RELIGIOUS orders that owe the State millions in reparations for child
sex abuse continue to receive hundreds of thousands of euro in
charitable donations.
A survey conducted by the Irish Independent has revealed how organisations shamed by sexual abuse in the Catholic Church have continued to receive support.
All are eligible to claim tax relief because their religious status guarantees official charitable recognition.
Under the 2002 indemnity agreement, the orders were asked to pay €128m to the State.
However,
following the publication of the Ryan Report, they were asked to make
further substantial contributions in reparation for abuse.

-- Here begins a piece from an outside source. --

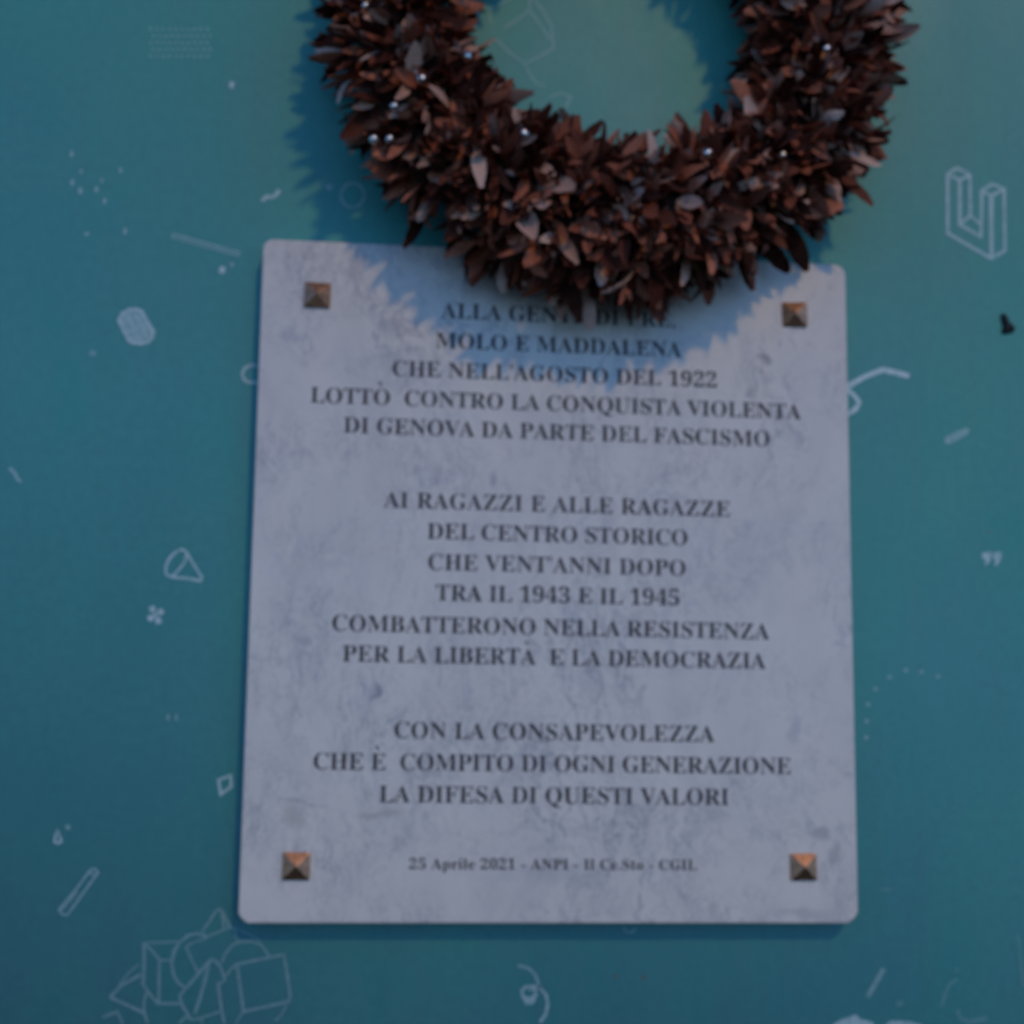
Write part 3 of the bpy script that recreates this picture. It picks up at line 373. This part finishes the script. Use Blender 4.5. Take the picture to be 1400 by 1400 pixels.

They offered €110m in cash but to date just €39m has been received by the State.
Of
the 18 orders that entered the 2002 scheme, 15 failed to provide
details of the charitable donations they have received, while three
replied with details.
The Oblates of Mary Immaculate reported the
most in donations received. A spokesperson said the order raised around
€150,000 a year.
Most of the money was raised through sales of work, with the amount of money collected at the church gate dropping.
A
spokesman said the order was involved in overseas missionary work as
well as working on poverty and drugs programmes in the Darndale and
Inchicore areas of Dublin.
The Ryan Report found that there was
"extreme" physical abuse of boys in the Daingean Reformatory, Co Offaly,
which was managed by the order.
The De La Salle
Brothers reported the smallest amount in donations of those orders that
responded. A spokesman said there had been one donation of €12,000
earlier this year.
"This is the first and only donation we have received over many years," he said.
A number of brothers from the order have been investigated for child sex abuse.
The
Rosminian Order reported that it received €100,000 for foreign missions
in 2011 but that this will fall to about €66,000 this year.
It
said that a total of €16,200 was raised for the domestic organisation in
the past five years, with €8,000 being the largest single donation and
€234 the smallest.
Brutal
A number of
Rosminian institutions were investigated in the Ryan Report.
The report
found that punishment was abusive and at times brutal at the Cork-based
St Patrick's Industrial School run by the Rosminians.
Seven sex
abusers worked at the school from 1936 to 1968. The report found that
the order accepted abuse had happened in its institutions and sought to
understand it.
A spokesperson for the Sisters of Charity said the
order was not in a position to provide the information.
Of all of the
orders investigated by the commission, the Sisters of Charity was the
largest provider in the State with 26 industrial schools.
The report found that girls in the schools endured frequent assaults and humiliation.